Ade menjelaskan, status waspada level II itu, gunung api sewaktu waktu dapat meletus membahayakan manusia. Sehingga Pusat Vulkanologi dan Mitigasi Bencana Geologi (PVMBG) mengeluarkan rekomendasi untuk tidak boleh mendekati puncak gunung dalam radius 3 kilometer.
“Iya karena tidak ada yang tahu kapan akan meletusnya, makanya tidak boleh didekati, tapi oleh BKSDA malah dibuka sebagai wisata,” jelasnya.
Ade mengatakan, satu-satunya instansi yang berwenang dalam hal gunung api ialah Kementerian ESDM, yakni PVMBG.
Jika ada instansi lain yang membuka dengan tujuan wisata, lanjutnya, maka mitigasi bencananya menjadi tidak jelas, apalagi jika tidak berkoordinasi dengan pihak terkait.
“Masalahnya dalam pembukaan kawasan ini mulai dari pemerintah daerah, provinsi dan BKSDA setuju untuk pembukaan taman wisata alam yang dikelola BKSDA ini,” ujarnya.
Ade menilai, BKSDA sudah melanggar ketentuan Undang-Undang 24 Tahun 2007 Penanggulangan Bencana. Pengelolaan Gunung Marapi menjadi tempat wisata, menurut Ade, itu di luar kewenangan BKSDA, karena itu geologi dan gunung api.
Ia menyampaikan, pihak keluarga korban yang terdampak atas bencana erupsi Gunung Marapi kali ini bisa melaporkan dan menuntut secara pidana BKSDA Sumbar ke pihak kepolisian.
“Ada kelalaian, bisa dilaporkan dengan pidana oleh keluarga korban,” ia menambahkan.
Sementara Plh Kepala BKSDA Sumbar, Eka Dhamayanti, mengatakan sebelum pembukaan jalur pendakian Gunung Marapi sebagai Taman Wisata Alam (TWA) pada Juli 2023 ini, pihaknya sudah berdiskusi dengan masyarakat dan pemerintah daerah untuk proses pengelolalan Marapi.

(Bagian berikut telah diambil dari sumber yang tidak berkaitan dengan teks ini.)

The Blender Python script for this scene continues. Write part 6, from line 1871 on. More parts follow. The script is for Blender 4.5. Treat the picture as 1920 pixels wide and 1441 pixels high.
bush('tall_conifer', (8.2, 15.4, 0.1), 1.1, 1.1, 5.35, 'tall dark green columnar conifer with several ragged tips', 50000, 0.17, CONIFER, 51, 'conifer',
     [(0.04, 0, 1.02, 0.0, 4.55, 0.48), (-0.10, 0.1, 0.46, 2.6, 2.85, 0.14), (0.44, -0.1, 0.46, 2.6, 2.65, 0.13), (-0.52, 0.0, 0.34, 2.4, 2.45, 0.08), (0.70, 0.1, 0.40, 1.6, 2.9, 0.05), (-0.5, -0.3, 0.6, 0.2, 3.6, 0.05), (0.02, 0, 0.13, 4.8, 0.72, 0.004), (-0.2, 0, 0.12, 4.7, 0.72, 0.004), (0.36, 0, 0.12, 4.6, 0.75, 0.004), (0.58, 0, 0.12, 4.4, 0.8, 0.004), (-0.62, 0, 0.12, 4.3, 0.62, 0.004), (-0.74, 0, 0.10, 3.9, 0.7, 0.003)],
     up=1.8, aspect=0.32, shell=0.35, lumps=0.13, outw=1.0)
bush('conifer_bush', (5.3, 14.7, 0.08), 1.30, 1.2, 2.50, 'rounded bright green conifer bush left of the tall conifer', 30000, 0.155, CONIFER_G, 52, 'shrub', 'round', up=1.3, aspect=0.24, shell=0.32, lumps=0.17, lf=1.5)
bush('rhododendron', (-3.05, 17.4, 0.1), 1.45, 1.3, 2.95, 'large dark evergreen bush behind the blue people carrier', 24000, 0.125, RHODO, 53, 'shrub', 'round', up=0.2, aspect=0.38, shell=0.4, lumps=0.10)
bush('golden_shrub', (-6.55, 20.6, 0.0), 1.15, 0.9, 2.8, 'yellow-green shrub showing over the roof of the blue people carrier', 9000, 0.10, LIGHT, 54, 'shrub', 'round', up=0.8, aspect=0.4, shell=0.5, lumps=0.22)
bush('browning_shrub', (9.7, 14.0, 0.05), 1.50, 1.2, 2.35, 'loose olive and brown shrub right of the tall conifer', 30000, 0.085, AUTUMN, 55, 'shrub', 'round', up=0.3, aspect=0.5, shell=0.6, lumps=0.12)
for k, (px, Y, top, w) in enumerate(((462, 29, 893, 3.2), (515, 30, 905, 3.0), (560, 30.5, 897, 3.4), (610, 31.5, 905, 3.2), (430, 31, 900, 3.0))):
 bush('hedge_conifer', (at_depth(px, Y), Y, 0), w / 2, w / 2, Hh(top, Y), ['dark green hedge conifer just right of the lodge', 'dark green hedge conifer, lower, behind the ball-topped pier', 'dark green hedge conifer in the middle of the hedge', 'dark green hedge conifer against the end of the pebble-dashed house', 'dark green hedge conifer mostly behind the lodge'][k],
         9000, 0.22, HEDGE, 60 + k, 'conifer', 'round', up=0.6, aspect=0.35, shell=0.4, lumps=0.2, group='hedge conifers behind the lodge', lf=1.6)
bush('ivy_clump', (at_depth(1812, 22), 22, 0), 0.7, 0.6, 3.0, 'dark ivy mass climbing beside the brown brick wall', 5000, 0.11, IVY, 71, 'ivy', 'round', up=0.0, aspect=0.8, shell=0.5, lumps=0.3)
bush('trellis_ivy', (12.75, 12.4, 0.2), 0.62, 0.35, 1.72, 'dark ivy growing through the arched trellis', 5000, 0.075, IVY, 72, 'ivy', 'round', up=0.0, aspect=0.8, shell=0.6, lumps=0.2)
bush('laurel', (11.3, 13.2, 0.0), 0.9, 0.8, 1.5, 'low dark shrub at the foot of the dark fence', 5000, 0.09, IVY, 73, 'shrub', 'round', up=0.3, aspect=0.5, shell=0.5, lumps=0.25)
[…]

“Dari hasil kesepakatan dengan memperhatikan kondisi aktivitas gunung yang menurun pascaerupsi awal tahun kita memutuskan membuka dengan sistem baru dengan online,” katanya.
Namun demikian, kata Eka, karena status waspada level II, maka pihaknya melakukan pembatasan dan menerapkan upaya mitigasi risiko bencana erupsi dan bencana alam.
“Misalnya mitigasi dengan memberi pengarahan dan imbauan, memberikan informasi kepada pengunjung tentang kerawanan bencana serta juga ada papan informasi,” ujarnya.
Akan tetap, jelas Eka, pihaknya tidak bisa membatasi ruang gerak pengunjung ketika sudah berada di kawasan TWA. Pihaknya mengaku SOP yang diterapkan sudah mengatur bagaimana perjalanan pendakian sesuai tepat waktu dan keselamatan pengunjung.
Terkait adanya indikasi kelalaian dari BKSDA, Eka menyebut bahwa semuanya proses mulai dari pembukaan TWA sudah melalui pertimbangan.
Lalu terkait adanya rekomendasi dilarang mendekati kawah radius 3 kilometer, Eka menilai hal itu sifatnya imbauan dari PVMBG.
“Imbauan itu juga sudah kita antisipasi dengan upaya mitigasi,” ia menambahkan.